A importância ligada ao fato de se ter uma ordem (disciplina), uma regra ou programa de vida perfeitamente regulares e a se comprometer, custe o que custar, quaisquer que sejam as circunstâncias ou as pessoas, as mudanças de estado ou de local, aufere uma estabilidade interior indispensável à uma vida espiritual frutuosa. Estas mudanças aportam considerações que parecem particularmente salutares para o homem de hoje, cujo modo de vida, tanto interior como exterior, está submisso a mudanças incessantes, as quais trazem efeitos particularmente negativos à sua vida mental e ainda mais à sua vida espiritual.

A insistência nos perigos da negligência constitui igualmente um suporte útil a este ensinamento: as mais pequenas coisas na vida são de uma extrema importância, pois elas favorecem ou impedem, segundo a maneira na qual são vividas, a realização das maiores.

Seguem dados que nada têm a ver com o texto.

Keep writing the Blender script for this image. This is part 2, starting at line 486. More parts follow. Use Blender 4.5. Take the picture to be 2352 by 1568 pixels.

O que nos leva a afinar e revigorar o discernir. Muito importante é este discernir espiritual, a este tema do discernimento se agregam as reflexões acerca da maneira de conhecer ou de reconhecer a vontade divina, que toma diferentes formas segundo o tempo, o espaço, as pessoas, as coisas, a maneira e as circunstâncias.

Não há, no entanto, vida espiritual sem tentação, e muito mais ainda no nível da ascese. Importante papel têm as tentações no nosso conhecer a si-próprio, no nosso auto aceitar, e por conseguinte, no nosso crescer enquanto pessoa, enquanto personalidade, enquanto alguém que é livre e que busca ser livre. São elas consideradas como provações necessárias ao nosso progresso na vida espiritual, devemos aprender a afrontá-las, nada mais são do que fontes de experiência de onde tiramos tamanho proveito e crescemos em virtude.

O que nos conduz à tamanha atenção senão a grande importância da obediência a Deus através de um Pai espiritual, confessor ou Igumeno(a). Longe de ser uma submissão alienada, a obediência é uma virtude que tem o valor de um sacramento, por não somente ter sido fundada sobre o ensinamento do Evangelho como também sobre o exemplo do próprio Cristo que Se fez totalmente obediente a Seu Pai; ela nos assimila então a Ele quando a praticamos. A queda do homem (Adão) teve por causa a desobediência e é por meio da obediência que as criaturas restabelecem suas relações normais com o Seu Criador.

Reunimos a participação à comunidade, a esta vida comunitária que nos convida cada dia ao sacrifício da vontade própria. Tudo muito bem regrado e fundamentado na vida do ciclo litúrgico, a beleza do serviço divino na Igreja, onde nos reunimos e elevamos os corações ao louvor, à ação de graças, à comunhão à Vida que vence a morte e nos abre a porta do Paraíso pela Sua Ressurreição na carne. E esta Carne, este Corpo (de Cristo) é a própria Igreja, nossa vida de Igreja traz a estampa da Ressurreição. É esta a vitória de cada homem que sabe estar e ser só (monos=monakos=monge) e sabe ser e estar em comunidade, em comum-unidade, em assembléia, em sacrifício pelo próximo e por aquele que lhe é, por vezes tão diferente, mas que sempre o convida a este amor que é a própria natureza do Filho de Deus. Comunidade nos ensina a nos conhecermos, nos ensina a descobrirmos o que somos, em que nível de amor estamos. Ela nos ensina a suportarmos, a esperarmos, a sempre amarmos. É de lá que esta força que nos faz reconhecer em cada próximo, independente de sua personalidade, a imagem e semelhança do Deus (de Amor).

A medida desta vida espiritual é a Fé. O homem não sabe viver sem Fé. Ele sem Fé está morto! E quando ele tem Fé, logo e automaticamente ele tem esperança, e porque espera, logo ama, e a medida desse amor lhe faz jorrar fontes de forças para sempre amar e mais amar... tolerar, suportar, pacientar (paciência). Esta é a ascese de todo monge: esta luta, que não tem fim, pelo amor. Podemos ser grandes ascetas a nível da rudeza de nossos hábitos, quando comemos pouco, rezamos bastante, dormimos quase nada, ficamos em vigília.... mas se no entanto isto é causa ou consequência de nossa vontade própria, nosso vínculo com a Igreja sofre algum disparate! Amor é serviço e combate. E Evangelho é Amor. Servir ao Evangelho é deitar vinho e azeite nas feridas daqueles que jazem à espera de serem amados ao nosso redor, e eles são tantos! Só serve quem quer, e só esta luta pelo servir libera o homem do seu centro egocêntrico, do seu círculo de vícios, costumes, derrotas, paixões. O homem que ama desinteressadamente já alcançou o caminho que estampa a alegria de ser, de ser/estar (em) Igreja, de ser filho de Deus e co-herdeiro da herança eterna.